> [Written task] Write out, word for word, only the data from its first line to the line containing "sc.camera = cam".

> [Provided data]
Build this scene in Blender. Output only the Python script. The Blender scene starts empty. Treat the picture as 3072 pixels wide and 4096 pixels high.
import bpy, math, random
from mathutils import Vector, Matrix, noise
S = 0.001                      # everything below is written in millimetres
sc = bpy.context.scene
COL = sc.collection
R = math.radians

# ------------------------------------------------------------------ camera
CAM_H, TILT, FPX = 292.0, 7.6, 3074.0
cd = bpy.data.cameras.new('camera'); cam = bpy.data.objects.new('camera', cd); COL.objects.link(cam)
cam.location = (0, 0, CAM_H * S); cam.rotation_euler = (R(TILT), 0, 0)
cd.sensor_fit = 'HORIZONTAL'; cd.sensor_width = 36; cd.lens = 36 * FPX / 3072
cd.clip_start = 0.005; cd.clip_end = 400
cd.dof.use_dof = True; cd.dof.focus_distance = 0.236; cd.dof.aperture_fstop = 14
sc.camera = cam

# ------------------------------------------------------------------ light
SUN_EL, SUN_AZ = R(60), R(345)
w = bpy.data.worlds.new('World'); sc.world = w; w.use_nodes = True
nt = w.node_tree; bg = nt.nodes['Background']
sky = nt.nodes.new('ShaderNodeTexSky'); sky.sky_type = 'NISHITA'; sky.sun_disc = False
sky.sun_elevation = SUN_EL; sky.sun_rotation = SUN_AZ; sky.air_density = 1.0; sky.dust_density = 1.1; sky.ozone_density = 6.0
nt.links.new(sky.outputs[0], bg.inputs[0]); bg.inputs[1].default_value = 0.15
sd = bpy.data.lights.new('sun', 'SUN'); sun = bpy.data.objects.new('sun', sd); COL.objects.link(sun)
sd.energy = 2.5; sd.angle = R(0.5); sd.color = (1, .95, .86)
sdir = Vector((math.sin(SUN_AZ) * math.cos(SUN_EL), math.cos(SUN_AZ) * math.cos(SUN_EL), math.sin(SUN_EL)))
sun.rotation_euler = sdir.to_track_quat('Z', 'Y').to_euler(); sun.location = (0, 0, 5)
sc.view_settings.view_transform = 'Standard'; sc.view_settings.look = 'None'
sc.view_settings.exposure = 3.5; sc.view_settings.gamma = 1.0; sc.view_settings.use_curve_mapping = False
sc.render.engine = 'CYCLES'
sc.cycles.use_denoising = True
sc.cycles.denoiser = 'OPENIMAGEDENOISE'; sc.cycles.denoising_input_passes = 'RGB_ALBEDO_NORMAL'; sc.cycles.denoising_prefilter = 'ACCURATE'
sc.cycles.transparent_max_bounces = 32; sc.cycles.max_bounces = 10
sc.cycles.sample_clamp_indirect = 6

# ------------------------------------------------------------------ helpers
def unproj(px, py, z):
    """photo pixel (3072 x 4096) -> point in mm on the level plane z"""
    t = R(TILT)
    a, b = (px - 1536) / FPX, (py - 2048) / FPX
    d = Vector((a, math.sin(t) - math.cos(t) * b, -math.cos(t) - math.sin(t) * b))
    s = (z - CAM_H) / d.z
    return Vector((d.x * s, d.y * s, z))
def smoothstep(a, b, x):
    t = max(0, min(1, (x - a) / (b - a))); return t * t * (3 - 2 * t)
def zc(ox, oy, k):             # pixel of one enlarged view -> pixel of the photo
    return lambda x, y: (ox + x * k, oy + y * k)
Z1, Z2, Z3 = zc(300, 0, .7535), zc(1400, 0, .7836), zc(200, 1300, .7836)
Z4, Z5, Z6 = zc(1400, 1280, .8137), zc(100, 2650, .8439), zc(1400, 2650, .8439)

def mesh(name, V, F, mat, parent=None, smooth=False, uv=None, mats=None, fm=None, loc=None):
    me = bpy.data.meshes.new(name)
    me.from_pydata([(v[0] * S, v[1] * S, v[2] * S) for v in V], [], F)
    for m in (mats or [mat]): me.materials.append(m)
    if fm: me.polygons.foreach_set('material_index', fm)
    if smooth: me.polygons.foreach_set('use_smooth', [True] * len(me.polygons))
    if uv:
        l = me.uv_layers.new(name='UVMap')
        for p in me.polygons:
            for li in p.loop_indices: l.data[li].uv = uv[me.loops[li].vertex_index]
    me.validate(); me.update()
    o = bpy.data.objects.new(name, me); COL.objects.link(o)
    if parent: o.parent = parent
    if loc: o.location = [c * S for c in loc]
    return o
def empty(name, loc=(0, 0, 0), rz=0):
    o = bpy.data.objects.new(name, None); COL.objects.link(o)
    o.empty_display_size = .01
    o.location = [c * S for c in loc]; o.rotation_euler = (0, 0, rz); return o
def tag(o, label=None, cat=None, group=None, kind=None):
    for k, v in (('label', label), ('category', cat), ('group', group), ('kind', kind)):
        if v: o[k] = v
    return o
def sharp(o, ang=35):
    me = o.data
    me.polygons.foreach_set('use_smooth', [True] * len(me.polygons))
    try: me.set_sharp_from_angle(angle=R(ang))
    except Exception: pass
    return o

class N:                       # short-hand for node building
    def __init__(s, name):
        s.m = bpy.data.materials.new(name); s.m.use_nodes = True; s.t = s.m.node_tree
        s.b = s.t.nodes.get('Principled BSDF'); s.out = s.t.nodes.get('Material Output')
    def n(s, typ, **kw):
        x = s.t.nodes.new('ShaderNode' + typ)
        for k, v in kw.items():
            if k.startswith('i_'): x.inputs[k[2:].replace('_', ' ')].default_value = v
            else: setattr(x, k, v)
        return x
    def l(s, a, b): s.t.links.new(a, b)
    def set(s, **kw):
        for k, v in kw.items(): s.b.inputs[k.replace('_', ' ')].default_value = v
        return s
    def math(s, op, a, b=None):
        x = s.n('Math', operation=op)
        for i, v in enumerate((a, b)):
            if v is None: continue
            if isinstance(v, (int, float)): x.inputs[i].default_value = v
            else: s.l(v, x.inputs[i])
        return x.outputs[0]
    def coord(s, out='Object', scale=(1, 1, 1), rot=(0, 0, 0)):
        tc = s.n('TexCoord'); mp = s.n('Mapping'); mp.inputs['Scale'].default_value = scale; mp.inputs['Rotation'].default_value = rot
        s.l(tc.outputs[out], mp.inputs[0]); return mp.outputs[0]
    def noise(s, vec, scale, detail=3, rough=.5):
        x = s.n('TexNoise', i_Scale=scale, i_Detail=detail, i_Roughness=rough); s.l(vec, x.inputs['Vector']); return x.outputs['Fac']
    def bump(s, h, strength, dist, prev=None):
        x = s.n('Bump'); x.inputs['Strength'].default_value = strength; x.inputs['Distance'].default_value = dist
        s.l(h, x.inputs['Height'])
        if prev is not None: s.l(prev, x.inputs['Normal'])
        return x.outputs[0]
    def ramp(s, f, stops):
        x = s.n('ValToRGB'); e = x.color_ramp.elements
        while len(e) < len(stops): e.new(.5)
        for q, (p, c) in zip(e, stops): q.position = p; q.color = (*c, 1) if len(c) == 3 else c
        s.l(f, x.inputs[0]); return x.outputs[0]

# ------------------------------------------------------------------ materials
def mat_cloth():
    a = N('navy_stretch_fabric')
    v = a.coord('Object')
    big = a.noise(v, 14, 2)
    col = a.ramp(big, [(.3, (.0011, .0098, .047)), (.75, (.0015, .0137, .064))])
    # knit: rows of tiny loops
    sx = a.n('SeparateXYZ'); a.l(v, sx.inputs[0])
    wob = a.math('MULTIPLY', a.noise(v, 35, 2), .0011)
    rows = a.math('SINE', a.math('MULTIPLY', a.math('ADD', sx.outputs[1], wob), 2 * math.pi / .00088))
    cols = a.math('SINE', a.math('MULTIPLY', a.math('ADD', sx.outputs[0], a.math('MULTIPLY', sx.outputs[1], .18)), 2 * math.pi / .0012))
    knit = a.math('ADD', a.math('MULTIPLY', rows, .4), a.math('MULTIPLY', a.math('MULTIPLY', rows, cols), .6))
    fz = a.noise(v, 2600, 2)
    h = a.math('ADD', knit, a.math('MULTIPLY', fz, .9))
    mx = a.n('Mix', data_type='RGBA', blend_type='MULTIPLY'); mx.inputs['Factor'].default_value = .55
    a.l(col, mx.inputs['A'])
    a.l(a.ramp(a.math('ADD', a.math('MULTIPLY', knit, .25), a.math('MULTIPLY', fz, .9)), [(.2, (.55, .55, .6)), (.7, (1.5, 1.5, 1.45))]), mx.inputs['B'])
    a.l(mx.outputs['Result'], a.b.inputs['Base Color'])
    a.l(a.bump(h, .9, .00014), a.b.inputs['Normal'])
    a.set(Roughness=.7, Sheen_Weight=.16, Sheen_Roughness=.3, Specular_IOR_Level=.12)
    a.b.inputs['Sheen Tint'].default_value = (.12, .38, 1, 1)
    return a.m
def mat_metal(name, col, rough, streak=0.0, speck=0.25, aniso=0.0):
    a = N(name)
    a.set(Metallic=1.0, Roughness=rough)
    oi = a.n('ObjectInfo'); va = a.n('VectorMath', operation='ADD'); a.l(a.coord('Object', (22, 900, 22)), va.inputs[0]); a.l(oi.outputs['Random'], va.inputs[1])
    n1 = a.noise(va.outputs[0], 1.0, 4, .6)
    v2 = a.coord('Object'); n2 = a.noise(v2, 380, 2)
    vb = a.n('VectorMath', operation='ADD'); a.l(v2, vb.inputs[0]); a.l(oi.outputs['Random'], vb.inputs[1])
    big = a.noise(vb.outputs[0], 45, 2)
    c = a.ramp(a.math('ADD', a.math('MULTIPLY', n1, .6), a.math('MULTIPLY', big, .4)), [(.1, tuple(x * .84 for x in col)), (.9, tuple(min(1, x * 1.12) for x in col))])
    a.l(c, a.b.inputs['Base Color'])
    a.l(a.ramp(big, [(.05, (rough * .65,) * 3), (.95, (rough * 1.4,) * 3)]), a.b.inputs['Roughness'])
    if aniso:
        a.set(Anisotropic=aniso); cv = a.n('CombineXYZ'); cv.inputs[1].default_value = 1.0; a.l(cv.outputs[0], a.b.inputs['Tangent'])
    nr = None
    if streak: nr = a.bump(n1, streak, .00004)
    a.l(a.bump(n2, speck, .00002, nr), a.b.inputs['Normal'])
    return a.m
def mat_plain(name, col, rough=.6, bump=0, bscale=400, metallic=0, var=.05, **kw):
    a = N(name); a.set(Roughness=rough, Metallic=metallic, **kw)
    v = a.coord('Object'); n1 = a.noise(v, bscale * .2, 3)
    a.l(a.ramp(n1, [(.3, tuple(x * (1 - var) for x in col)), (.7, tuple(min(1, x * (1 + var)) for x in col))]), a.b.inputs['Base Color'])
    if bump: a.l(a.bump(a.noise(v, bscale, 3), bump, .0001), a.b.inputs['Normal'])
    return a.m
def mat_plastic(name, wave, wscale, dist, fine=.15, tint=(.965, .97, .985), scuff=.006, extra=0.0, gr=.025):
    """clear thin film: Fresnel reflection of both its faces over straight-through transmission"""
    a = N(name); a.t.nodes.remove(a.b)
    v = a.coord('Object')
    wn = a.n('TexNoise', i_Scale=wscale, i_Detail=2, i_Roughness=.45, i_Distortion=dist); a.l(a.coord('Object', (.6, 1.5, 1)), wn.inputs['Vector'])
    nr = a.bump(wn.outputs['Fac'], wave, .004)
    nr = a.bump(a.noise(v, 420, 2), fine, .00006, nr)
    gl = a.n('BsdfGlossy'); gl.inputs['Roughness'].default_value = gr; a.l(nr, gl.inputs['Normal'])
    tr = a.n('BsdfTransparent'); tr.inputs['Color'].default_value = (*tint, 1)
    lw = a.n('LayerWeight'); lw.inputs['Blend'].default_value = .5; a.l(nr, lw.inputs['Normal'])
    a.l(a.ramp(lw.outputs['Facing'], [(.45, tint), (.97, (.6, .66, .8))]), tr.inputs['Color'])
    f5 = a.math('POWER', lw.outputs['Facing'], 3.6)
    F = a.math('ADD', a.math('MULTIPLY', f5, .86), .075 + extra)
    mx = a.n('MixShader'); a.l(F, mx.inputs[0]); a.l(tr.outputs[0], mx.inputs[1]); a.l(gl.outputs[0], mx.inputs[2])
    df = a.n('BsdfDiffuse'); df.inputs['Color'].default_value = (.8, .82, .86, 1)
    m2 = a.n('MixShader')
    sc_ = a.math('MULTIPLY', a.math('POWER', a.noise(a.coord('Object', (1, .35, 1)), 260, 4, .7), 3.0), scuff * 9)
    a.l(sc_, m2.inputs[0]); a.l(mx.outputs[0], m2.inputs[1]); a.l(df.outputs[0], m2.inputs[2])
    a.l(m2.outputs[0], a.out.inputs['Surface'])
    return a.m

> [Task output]
Build this scene in Blender. Output only the Python script. The Blender scene starts empty. Treat the picture as 3072 pixels wide and 4096 pixels high.
import bpy, math, random
from mathutils import Vector, Matrix, noise
S = 0.001                      # everything below is written in millimetres
sc = bpy.context.scene
COL = sc.collection
R = math.radians

# ------------------------------------------------------------------ camera
CAM_H, TILT, FPX = 292.0, 7.6, 3074.0
cd = bpy.data.cameras.new('camera'); cam = bpy.data.objects.new('camera', cd); COL.objects.link(cam)
cam.location = (0, 0, CAM_H * S); cam.rotation_euler = (R(TILT), 0, 0)
cd.sensor_fit = 'HORIZONTAL'; cd.sensor_width = 36; cd.lens = 36 * FPX / 3072
cd.clip_start = 0.005; cd.clip_end = 400
cd.dof.use_dof = True; cd.dof.focus_distance = 0.236; cd.dof.aperture_fstop = 14
sc.camera = cam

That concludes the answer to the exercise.